Additionally, the Parliament decided to push back the implementation of the EU’s supply chain law by one year, setting the new enforcement date for 2028.

Further Negotiations and Legal Amendments Ahead

While the delays have been approved, the broader revisions to sustainability reporting laws still require further negotiations between the European Parliament and member states—a process that is expected to take more than a year. One of the most significant proposed changes would drastically reduce the number of companies subject to the reporting requirements.

Under the new proposal, only firms with more than 1,000 employees would need to comply, effectively exempting 80% of the companies initially covered.

Another proposed amendment seeks to modify the due diligence law. Instead of requiring companies to assess their supply chains for environmental and human rights risks annually, businesses would only be obligated to conduct assessments once every five years.

Support from Industry, Criticism from Investors and Lawmakers

The decision to delay the regulations has been welcomed by business groups, who argue that it prevents European companies from facing competitive disadvantages. However, the move has faced strong criticism from investors, left-leaning lawmakers, and campaigners who argue that it weakens corporate accountability and creates uncertainty in EU regulatory policies.
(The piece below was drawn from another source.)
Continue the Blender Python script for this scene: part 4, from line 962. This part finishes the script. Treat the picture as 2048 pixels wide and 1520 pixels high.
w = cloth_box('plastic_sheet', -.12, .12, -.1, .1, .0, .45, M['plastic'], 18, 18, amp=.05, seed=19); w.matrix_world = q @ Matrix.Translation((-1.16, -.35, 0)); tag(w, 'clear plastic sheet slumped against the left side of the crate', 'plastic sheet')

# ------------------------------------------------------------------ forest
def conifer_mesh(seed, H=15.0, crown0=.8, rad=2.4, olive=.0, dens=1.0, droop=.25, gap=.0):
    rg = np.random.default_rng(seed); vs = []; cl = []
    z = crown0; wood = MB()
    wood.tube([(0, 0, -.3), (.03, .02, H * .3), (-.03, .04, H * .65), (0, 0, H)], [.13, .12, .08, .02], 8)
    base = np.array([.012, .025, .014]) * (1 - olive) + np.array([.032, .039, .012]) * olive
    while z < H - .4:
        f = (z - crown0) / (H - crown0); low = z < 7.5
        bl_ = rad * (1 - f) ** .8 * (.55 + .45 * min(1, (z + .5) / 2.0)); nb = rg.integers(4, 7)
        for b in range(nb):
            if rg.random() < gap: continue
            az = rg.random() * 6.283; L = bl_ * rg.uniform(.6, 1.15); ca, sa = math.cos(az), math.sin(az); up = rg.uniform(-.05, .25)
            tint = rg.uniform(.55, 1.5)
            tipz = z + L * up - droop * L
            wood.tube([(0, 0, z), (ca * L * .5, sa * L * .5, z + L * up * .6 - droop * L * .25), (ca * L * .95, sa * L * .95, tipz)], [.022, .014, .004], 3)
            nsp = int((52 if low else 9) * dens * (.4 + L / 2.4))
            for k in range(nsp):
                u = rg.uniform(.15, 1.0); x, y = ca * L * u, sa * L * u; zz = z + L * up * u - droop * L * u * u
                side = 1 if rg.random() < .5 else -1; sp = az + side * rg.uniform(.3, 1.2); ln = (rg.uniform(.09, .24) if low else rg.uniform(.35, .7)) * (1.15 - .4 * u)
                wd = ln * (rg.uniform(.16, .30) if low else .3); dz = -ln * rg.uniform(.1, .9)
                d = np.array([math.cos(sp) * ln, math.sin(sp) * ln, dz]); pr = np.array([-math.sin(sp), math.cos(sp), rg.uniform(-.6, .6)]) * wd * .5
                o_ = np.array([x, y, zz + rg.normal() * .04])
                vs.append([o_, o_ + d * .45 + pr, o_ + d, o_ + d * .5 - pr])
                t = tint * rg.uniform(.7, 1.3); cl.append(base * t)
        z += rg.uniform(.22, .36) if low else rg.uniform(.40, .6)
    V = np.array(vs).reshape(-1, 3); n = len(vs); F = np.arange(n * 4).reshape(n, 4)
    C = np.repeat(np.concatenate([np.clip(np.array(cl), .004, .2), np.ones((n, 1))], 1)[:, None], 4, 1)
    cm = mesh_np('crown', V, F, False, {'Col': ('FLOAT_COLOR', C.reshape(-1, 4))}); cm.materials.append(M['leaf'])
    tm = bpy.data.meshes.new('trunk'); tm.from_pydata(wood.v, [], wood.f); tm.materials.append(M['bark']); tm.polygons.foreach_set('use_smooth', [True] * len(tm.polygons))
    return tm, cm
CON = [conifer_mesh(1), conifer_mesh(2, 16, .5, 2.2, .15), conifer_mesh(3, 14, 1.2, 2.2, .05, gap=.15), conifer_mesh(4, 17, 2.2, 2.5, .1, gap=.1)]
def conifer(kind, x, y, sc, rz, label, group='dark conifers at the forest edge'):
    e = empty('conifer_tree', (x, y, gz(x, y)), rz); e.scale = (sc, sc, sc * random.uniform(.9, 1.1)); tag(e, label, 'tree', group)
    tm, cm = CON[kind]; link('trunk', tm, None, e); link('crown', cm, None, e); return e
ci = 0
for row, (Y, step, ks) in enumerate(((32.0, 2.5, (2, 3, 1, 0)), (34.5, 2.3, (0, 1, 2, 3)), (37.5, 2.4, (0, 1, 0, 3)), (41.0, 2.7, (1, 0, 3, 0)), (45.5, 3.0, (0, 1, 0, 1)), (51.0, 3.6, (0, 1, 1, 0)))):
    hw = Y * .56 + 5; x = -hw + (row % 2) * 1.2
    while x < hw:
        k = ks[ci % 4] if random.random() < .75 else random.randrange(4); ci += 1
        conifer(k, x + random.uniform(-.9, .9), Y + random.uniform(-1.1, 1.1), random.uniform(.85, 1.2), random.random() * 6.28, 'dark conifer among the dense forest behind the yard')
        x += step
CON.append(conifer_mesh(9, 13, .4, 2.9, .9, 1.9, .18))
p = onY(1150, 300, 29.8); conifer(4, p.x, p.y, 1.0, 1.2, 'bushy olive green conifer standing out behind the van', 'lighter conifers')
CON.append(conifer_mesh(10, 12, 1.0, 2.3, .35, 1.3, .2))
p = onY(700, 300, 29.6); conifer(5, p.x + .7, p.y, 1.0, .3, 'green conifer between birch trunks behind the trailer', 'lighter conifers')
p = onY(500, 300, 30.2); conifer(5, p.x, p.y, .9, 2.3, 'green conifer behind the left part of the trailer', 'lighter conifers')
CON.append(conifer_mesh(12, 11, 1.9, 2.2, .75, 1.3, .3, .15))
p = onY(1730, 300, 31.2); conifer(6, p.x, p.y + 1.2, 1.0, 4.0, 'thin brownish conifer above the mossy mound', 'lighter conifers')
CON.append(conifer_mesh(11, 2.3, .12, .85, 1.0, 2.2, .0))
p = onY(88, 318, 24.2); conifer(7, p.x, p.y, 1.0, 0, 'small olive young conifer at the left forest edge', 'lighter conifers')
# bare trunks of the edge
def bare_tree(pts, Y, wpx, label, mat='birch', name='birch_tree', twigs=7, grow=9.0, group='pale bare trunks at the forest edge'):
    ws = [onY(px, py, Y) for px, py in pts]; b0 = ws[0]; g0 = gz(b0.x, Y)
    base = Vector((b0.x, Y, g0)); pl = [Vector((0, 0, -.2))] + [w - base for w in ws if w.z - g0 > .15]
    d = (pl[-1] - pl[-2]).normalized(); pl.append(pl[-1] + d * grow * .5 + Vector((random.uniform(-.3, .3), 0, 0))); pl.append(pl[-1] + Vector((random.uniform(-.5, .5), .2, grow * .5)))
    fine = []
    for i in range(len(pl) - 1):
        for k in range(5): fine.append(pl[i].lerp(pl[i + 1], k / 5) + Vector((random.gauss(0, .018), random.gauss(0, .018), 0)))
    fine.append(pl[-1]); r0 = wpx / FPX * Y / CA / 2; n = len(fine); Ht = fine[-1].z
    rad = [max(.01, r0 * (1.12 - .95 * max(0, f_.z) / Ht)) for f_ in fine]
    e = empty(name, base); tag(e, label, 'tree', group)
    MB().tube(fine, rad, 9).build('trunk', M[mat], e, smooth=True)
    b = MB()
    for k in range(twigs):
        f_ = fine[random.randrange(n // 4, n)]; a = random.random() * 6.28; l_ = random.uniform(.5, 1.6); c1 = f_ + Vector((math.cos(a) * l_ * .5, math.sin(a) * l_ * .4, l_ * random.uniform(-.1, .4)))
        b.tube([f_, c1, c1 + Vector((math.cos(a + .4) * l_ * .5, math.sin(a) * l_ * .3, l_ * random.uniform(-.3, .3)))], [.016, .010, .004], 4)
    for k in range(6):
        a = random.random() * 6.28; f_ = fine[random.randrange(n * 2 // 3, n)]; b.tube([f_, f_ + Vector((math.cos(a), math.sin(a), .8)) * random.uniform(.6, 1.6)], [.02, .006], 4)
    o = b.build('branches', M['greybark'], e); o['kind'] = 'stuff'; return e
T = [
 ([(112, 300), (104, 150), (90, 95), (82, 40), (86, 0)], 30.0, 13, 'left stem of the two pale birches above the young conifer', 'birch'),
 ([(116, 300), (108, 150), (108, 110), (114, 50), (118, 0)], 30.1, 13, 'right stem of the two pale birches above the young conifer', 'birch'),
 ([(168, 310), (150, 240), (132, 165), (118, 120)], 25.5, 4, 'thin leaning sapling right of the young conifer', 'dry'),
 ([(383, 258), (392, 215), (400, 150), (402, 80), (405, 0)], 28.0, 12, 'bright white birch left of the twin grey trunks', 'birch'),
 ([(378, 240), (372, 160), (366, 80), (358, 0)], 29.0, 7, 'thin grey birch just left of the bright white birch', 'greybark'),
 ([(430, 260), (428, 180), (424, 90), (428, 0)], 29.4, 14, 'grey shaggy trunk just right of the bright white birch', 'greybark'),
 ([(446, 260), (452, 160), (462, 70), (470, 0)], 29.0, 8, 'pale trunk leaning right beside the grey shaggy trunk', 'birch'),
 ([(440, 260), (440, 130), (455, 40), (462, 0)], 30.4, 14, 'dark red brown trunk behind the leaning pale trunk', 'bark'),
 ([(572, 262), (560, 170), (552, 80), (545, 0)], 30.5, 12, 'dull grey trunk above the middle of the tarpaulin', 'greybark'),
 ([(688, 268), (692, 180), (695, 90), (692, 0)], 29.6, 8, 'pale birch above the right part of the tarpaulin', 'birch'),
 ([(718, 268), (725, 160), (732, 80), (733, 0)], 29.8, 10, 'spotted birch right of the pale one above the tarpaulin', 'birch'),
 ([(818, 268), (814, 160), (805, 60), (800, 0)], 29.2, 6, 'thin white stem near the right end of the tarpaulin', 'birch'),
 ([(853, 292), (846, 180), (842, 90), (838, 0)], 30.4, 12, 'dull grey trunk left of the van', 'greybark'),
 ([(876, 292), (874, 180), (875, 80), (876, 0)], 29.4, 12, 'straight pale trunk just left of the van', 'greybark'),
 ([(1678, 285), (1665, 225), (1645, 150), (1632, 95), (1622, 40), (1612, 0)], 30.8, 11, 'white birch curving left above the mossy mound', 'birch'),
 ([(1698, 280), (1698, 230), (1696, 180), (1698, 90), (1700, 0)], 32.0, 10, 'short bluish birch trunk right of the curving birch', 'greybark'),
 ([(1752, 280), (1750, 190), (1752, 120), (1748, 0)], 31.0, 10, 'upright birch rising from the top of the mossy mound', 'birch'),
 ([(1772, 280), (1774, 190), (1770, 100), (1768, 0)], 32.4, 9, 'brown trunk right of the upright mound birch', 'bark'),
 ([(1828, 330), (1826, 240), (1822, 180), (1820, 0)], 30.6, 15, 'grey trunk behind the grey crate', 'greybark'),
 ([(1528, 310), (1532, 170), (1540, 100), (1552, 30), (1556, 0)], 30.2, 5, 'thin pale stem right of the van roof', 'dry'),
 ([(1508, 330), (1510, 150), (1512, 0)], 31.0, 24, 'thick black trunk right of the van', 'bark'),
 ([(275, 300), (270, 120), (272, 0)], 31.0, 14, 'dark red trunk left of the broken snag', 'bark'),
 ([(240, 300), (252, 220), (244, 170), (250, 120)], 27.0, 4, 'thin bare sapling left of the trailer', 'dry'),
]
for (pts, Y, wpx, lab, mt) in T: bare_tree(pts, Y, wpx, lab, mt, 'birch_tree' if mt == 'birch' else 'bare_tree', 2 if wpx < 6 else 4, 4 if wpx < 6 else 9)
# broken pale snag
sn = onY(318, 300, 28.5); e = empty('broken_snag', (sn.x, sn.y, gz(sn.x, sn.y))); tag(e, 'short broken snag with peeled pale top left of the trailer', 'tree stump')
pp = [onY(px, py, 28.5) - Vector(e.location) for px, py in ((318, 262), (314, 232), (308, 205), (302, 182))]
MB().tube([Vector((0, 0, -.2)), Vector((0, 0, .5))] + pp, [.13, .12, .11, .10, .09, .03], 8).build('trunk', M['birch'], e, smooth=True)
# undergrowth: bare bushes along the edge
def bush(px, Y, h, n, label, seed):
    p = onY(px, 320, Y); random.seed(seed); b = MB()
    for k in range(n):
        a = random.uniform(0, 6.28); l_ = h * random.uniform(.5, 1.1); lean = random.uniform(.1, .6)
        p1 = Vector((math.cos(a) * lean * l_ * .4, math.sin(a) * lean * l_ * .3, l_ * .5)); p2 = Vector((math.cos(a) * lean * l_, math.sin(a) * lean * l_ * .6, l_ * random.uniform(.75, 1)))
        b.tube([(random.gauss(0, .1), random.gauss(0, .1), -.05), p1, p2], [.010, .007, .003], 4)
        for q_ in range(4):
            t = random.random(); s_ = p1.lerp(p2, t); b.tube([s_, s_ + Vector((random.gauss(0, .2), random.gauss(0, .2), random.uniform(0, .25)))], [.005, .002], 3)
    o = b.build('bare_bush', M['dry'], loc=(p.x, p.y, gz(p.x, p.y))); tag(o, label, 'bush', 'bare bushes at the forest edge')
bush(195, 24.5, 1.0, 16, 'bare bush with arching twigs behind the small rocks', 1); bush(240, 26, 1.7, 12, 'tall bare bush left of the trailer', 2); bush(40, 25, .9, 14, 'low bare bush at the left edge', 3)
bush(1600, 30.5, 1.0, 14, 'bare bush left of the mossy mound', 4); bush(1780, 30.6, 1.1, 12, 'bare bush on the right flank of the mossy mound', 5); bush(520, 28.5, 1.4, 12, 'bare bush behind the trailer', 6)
Critics also warn that making rapid changes to recently agreed-upon laws could lead to instability. They argue that weakening sustainability reporting requirements may undermine the EU’s broader goals of improving corporate transparency and environmental responsibility.

Conclusion

Although the EU Parliament has approved the delays, a final formal vote is still required. EU countries have already agreed to the postponements, making the vote largely procedural and expected to pass. Once finalised, negotiations on the broader legal changes will begin, shaping the future of corporate sustainability policies within the EU.

The outcome of these negotiations will have significant implications for businesses operating in the EU, as well as for the bloc’s environmental and human rights commitments. With a potential rollback of key requirements, the balance between corporate interests and regulatory accountability remains a contentious issue in European policymaking.